Financial Fraud Growth Slowed in 2023, but Losses Remained High
Friday, January 26th, 2024
Alloy, the identity risk management company behind over 500 leading banks and fintech companies, today released its 2024 State of Fraud Benchmark Report, finding that after years of steadily increasing fraud rates, the number of reported fraud attacks have begun to even out – and for some organizations, to decelerate. Despite that progress, fraud has still resulted in significant financial losses: 56% of respondents lost more than 500,000 (EUR/USD) to fraud in the last 12 months, and 25% lost over 1M (EUR/USD) in that time.

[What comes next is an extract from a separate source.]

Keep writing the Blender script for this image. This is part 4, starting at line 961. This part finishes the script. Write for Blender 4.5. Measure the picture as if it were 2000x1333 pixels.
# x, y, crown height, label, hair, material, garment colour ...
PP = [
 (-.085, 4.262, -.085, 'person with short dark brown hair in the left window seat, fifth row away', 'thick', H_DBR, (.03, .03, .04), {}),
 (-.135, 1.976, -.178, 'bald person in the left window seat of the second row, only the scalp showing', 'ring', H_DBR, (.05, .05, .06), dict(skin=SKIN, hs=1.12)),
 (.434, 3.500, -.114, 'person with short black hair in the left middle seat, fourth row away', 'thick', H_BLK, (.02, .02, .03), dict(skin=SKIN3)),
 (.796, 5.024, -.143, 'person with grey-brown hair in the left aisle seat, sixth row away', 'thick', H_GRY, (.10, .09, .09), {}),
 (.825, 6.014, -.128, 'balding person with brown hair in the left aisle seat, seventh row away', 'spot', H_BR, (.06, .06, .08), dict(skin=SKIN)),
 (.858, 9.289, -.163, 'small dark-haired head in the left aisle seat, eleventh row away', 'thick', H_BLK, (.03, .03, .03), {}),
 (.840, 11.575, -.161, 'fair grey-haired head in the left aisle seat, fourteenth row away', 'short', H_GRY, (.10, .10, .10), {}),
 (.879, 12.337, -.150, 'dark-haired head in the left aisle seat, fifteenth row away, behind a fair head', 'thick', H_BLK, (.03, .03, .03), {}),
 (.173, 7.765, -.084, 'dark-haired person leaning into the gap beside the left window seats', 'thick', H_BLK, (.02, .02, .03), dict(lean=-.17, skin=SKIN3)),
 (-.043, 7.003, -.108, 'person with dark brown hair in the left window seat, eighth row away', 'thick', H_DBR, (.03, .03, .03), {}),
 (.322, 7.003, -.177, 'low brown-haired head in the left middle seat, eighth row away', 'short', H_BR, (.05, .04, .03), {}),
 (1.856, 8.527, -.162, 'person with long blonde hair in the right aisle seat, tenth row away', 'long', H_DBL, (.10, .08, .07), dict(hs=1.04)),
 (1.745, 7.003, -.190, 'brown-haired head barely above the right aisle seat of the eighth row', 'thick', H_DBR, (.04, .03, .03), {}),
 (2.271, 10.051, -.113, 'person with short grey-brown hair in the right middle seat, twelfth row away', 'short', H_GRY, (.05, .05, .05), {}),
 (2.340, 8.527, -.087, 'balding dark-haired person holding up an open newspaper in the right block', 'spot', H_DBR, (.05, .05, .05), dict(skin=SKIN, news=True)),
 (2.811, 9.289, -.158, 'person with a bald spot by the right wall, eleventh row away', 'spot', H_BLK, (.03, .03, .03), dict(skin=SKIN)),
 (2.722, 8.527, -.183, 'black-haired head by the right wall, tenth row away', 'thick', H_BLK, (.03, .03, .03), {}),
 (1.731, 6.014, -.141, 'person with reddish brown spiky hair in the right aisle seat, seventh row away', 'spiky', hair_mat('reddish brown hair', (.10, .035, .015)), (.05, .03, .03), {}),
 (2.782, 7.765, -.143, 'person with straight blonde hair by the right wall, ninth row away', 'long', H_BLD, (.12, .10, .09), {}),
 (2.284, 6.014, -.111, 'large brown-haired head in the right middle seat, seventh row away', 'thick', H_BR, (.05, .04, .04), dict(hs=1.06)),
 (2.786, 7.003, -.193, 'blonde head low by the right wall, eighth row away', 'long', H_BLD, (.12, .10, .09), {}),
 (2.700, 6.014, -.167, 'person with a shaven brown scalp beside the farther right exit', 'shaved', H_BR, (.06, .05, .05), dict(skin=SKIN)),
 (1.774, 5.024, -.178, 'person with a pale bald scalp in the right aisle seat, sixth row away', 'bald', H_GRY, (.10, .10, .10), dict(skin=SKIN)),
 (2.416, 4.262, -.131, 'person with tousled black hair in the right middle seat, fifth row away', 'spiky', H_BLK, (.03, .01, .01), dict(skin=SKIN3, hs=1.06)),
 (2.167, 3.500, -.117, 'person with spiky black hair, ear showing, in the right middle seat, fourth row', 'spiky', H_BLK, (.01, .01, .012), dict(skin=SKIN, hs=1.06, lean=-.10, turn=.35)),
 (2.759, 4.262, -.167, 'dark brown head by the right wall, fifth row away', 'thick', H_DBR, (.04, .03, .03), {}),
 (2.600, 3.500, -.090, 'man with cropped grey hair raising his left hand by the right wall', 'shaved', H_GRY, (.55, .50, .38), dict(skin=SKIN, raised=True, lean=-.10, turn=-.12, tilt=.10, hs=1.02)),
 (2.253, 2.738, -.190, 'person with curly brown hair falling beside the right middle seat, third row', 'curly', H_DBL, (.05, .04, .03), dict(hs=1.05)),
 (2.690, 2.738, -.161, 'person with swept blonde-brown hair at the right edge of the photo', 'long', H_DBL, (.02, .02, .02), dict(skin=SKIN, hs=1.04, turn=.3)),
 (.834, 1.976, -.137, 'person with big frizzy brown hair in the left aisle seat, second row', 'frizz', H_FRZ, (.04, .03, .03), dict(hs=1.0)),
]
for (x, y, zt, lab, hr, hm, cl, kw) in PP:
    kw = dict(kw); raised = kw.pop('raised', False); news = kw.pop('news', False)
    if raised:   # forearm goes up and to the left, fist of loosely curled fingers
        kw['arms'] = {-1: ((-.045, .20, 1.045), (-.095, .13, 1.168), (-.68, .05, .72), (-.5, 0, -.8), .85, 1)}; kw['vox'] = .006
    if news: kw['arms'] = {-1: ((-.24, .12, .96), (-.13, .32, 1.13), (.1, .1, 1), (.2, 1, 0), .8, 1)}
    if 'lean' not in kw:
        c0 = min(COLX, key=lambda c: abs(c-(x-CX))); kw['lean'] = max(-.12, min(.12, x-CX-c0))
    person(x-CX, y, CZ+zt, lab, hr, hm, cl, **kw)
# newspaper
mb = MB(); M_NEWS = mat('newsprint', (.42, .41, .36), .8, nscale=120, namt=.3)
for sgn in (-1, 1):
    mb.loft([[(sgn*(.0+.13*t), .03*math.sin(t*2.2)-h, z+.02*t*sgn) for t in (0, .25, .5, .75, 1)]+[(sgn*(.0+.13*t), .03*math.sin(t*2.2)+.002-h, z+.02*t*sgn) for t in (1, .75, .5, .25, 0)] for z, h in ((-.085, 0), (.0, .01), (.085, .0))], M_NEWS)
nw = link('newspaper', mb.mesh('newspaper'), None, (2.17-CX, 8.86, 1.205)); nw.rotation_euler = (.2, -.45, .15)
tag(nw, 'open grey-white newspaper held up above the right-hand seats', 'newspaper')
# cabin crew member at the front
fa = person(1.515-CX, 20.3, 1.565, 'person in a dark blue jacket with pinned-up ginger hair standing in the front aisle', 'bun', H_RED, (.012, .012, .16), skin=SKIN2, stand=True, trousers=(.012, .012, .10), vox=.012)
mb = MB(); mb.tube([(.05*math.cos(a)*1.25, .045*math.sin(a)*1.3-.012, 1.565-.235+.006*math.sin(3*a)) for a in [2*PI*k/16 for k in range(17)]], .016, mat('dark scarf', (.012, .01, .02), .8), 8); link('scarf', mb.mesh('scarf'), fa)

Alloy's State of Fraud Benchmark Report tracks shifting trends in financial fraud, based on a survey of over 450 fraud decision-makers working at banks, credit unions, and fintechs in the US and UK. The report offers an inside look at how companies prepare for, experience and respond to fraud, and how that fraud translates to direct financial losses.
This year's report revealed a drop in the number of companies that have experienced 1,000 or more fraud attempts over the past year: In 2023, 35% of companies experienced 1,000+ fraud attempts, down from 47% in 2022. But it's not all good news: 61% of companies saw an increase in attempted fraud attacks committed through consumer accounts in the past year, and 54% saw an increase in attempted fraud attacks committed through business accounts.
"It's encouraging to see companies getting fraudvolume under control using the wide array of identity data and technology available on the market," said Tommy Nicholas, CEO and co-founder at Alloy. "But fraud remains a critical problem because bad actors are always finding new tools—such as generative AI—to steal increasingly large amounts of money."
On the bright side, business sectors investing in the implementation of new fraud tools were more likely to see decreased fraud attempts last year. 24% of enterprise fintechs and 43% of mid-market banks said fraud attacks by consumer and business accounts decreased at their organizations in 2023. At the same time, 37% of enterprise fintechs and 60% of mid-market banks said they were investing in the implementation of new fraud tools, suggesting that their use of outside technologies may be helping to diminish their fraud volumes. In 2024, more companies are poised to continue their investments in fraud prevention solutions: 75% of companies across all sectors said they plan to invest in an identity risk solution in the next year.
Though identity solutions are helping companies make progress in the fight against fraud, certain types of financial crime continue to plague companies. Businesses across the US and the UK ranked authorized push-payment (APP) fraud as their top fraud driver last year by case volume and losses. Looking ahead, US/UK companies ranked AI-driven fraud (24%) as the type of fraud they are most concerned about in 2024. With both APP fraud and AI-driven fraudfrequently resulting from scams targeted at individual consumers, many US/UK companies (53%) also plan to invest in anti-scam education tools over the next year.
Alloy's report was fielded in November 2023 and includes respondents from growth fintechs (1-100 employees), strategic fintechs (101-500 employees), mid-market fintechs (501-100 employees), enterprise fintechs (1000+ employees), regional banks (<$10M AUM), mid-market banks ($10B - $50B AUM), enterprise banks (>$50B AUM), credit unions/community banks, and online/pure play lending institutions. The report was conducted on behalf of Alloy by Qualtrics, a leading survey platform that powers more than one billion surveys every year.